Anyway, Sky responded on Monday (June 20) night with a lengthy string of tweets, which you can read below.
This is not my “official statement” about the @LAWeekly article:
— Sky Ferreira (@skyferreira) June 21, 2016
95 percent of articles & interviews about me have had something offensive,false or (sometimes extremely) sexist.
— Sky Ferreira (@skyferreira) June 21, 2016
Some have been more passive aggressive or subtle & socially acceptable.
— Sky Ferreira (@skyferreira) June 21, 2016
I’m obviously a lot more than my “sex appeal” or my “knockers”. I’m not ashamed of either of those things either.
— Sky Ferreira (@skyferreira) June 21, 2016
It’s not calculated or whatever. I do what I want when I feel it’s true to me.

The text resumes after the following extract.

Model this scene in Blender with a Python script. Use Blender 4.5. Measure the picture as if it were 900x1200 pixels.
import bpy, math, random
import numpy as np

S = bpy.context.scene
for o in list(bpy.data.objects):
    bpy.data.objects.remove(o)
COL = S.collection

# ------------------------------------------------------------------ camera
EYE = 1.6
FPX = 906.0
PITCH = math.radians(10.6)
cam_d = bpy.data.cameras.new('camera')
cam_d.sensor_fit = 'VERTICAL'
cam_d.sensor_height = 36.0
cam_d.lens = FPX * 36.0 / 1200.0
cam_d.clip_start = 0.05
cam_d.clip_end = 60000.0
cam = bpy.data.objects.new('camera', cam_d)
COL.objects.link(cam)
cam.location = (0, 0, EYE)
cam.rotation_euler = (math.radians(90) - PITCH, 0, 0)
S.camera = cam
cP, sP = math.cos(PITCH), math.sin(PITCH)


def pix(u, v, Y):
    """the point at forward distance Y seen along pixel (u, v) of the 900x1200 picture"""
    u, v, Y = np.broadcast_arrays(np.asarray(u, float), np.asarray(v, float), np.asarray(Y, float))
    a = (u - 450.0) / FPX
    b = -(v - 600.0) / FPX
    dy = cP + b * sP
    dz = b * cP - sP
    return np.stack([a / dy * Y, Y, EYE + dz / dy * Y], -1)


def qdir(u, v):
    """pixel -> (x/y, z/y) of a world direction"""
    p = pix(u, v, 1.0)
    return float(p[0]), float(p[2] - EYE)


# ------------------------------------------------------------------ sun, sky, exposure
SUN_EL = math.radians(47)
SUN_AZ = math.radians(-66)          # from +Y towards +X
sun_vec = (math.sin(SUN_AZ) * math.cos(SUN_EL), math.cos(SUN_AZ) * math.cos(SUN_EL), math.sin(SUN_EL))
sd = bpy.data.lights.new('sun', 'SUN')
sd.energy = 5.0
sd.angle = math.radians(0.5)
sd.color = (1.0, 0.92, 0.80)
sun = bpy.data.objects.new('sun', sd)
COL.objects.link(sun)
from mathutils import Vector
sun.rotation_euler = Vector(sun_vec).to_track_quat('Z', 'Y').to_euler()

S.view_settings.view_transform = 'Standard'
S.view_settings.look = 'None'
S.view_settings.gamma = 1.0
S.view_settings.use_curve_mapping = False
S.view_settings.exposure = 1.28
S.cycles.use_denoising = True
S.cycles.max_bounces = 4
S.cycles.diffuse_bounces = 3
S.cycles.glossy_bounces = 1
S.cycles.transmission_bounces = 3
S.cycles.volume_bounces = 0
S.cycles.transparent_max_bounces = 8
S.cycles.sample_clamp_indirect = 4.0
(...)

— Sky Ferreira (@skyferreira) June 21, 2016
If there was some sort of formula all of this would be a lot easier and faster & probably more “successful”
— Sky Ferreira (@skyferreira) June 21, 2016
I spend/spent so much time being frustrated by this type of bullshit that it really took a toll on me in a personal level.
— Sky Ferreira (@skyferreira) June 21, 2016
I’m not a think piece. I’m not a fucking example. I’m glad that this is making people think & conversation is happening
— Sky Ferreira (@skyferreira) June 21, 2016
& I appreciate people speaking against it and being vocal
— Sky Ferreira (@skyferreira) June 21, 2016
I’m done with the “success has 1000 fathers,failure has none” bullshit. The reason good or bad & who I am or whatever I’ve done is ME
— Sky Ferreira (@skyferreira) June 21, 2016
I didn’t respond in the heat of the moment because what I actually have to say is a lot more than a “response” or “rant” to some article
— Sky Ferreira (@skyferreira) June 21, 2016
A part of me didn’t want or at first care to respond because I don’t think it deserves that sort of power or attention/validation
— Sky Ferreira (@skyferreira) June 21, 2016
But I also know it would probably seem as if I don’t care or I’m okay with it or weak. When I obviously do for obvious reasons.
— Sky Ferreira (@skyferreira) June 21, 2016
People will take or see whatever they want from this probably. For example: “defends Terry Richardson” I never defended him.
— Sky Ferreira (@skyferreira) June 21, 2016
I have never worked with him since. I even said my own experience doesn’t take away or against the victims.
— Sky Ferreira (@skyferreira) June 21, 2016
All I said was that I didn’t get sexually abused or had any sexual relations with him after journalist kept writing as if I did over & over
— Sky Ferreira (@skyferreira) June 21, 2016
If you’re not a bitch or then you’re fake. If you’re not crazy or difficult then you’re boring & helpless
— Sky Ferreira (@skyferreira) June 21, 2016
Stupid is probably somewhere in there too
— Sky Ferreira (@skyferreira) June 21, 2016
You’re either too fat or too thin or too pretty or ugly. That’s the what I’ve l have been told my whole life since I was a little girl.
— Sky Ferreira (@skyferreira) June 21, 2016
I’ve always been “too much” or “never enough”. At the point I care about the work I make because that’s what actually lasts & matters
— Sky Ferreira (@skyferreira) June 21, 2016
& my well being so I can make it. The people who understand me as an artist & my work is what I care about.
— Sky Ferreira (@skyferreira) June 21, 2016
The people who don’t…Oh well.
— Sky Ferreira (@skyferreira) June 21, 2016
There’s no such thing as an “IDEAL WOMAN”, people.